Roland Techet, der das Philharmonische Orchester Augsburg mit großen Gesten leitete, forcierte manchmal zu stark und erreichte des Öfteren eine Lautstärke, die dem Sängerensemble einiges abverlangte. Dennoch gelang es dem Orchester, die atmosphärisch dichte Partitur mit ihrer zum Teil ins Ohr gehenden Musik (Ohrwürmern ähnlich), die auch mit rauschhaften Klängen aufwartete, facettenreich wiederzugeben.
Ein Glücksfall für das Theater Augsburg ist die südafrikanische Sopranistin Sally du Randt, die seit Jahren in vielen Opernrollen brillierte und in beiden Einaktern die weibliche Hauptrolle sang. Als Laura, der Gattin des Hofkapellmeisters Arndt, spielte sie auch ihr komödiantisches Talent aus, um ihren wegen des vermeintlichen früheren Verhältnisses mit seinem Freund Vogel wütenden Mann zu besänftigen. Köstlich ihr Mienenspiel, superb wie immer ihr Gesang. Als Violanta wiederum setzte sie sowohl stimmlich wie darstellerisch dramatische Akzente, die in der leidenschaftlichen Szene mit dem Prinzen Alfonso, den sie als Schuldigen am Selbstmord ihrer Schwester von ihrem Ehemann töten lassen will, aber sich in ihn verliebt und sich deshalb selbst opfert, ihren Höhepunkt erreichte.
Ihr ebenbürtig zeigte sich Sophia Christine Brommer mit ihrem hellen Sopran und ihrem komödiantischem Spiel – sowohl als Lauras Bedienstete Lieschen, die zu jedem Spaß ihres Freundes Florian Döblinger (vom australischen Tenor Christopher Busietta etwas blass gespielt) bereit war, wie auch in „Violanta“ als karnevalslaunige Bice.
Mit großem Einsatz und ausdrucksstarker Mimik gab der Tenor Niclas Oettermann den Hofkapellmeister Arndt und in „Violanta“ den Maler Giovanni Bracca, wenngleich die Wortdeutlichkeit des Öfteren auf der Strecke blieb.
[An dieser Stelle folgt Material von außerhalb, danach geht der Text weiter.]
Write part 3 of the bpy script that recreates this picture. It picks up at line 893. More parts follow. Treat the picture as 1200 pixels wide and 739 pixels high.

Man hatte das Gefühl, dass er am meisten unter der Lautstärke des Orchesters litt. Auch der italienische Bariton Giulio Alvise Caselli war in beiden Einaktern im Einsatz. Den vom Glück verlassenen Kriegsinvaliden Peter Vogel spielte er ebenso eindrucksvoll wie die Rolle des Matteo in „Violanta“.
Nur im zweiten Einakter im Einsatz waren der amerikanische Bariton Stephen Owen als Hauptmann Troval, der die Zerrissenheit dieser Rolle gut auszudrücken verstand und sich zur Ermordung von Alfonso bereiterklärt, um die verlorene Liebe seiner Gattin Violanta wiederzugewinnen, und der koreanische Tenor Ji-Woon Kim als Prinz Alfonso, der mit schöner Stimme und leidenschaftlichem Spiel zu gefallen wusste. Dass er am Schluss Selbstmord verübte, war wohl die Idee des Regisseurs. Die Rolle der Amme Violantas wurde von der Altistin Kerstin Descher gespielt, die Einstudierung des Chors lag in den bewährten Händen von Katsiaryna Ihnatsyeva-Cadek.
Starker Applaus des Publikums im gut besuchten, aber nicht ausverkauften Theater Augsburg vor allem für Sally du Randt, den Star des Abends, aber auch für das Orchester. Ein Kompliment der Intendanz, die beiden Einakter von Korngold gemeinsam an einem Abend – wie 1916 bei der Uraufführung in München – gespielt zu haben. Man darf gespannt sein, ob auch ein Opernhaus in Österreich in den nächsten Jahren diese Idee hat. Ein Wagnis ist es gewiss nicht, die musikalisch exzellenten Einakter von Korngold auf den Spielplan zu setzen.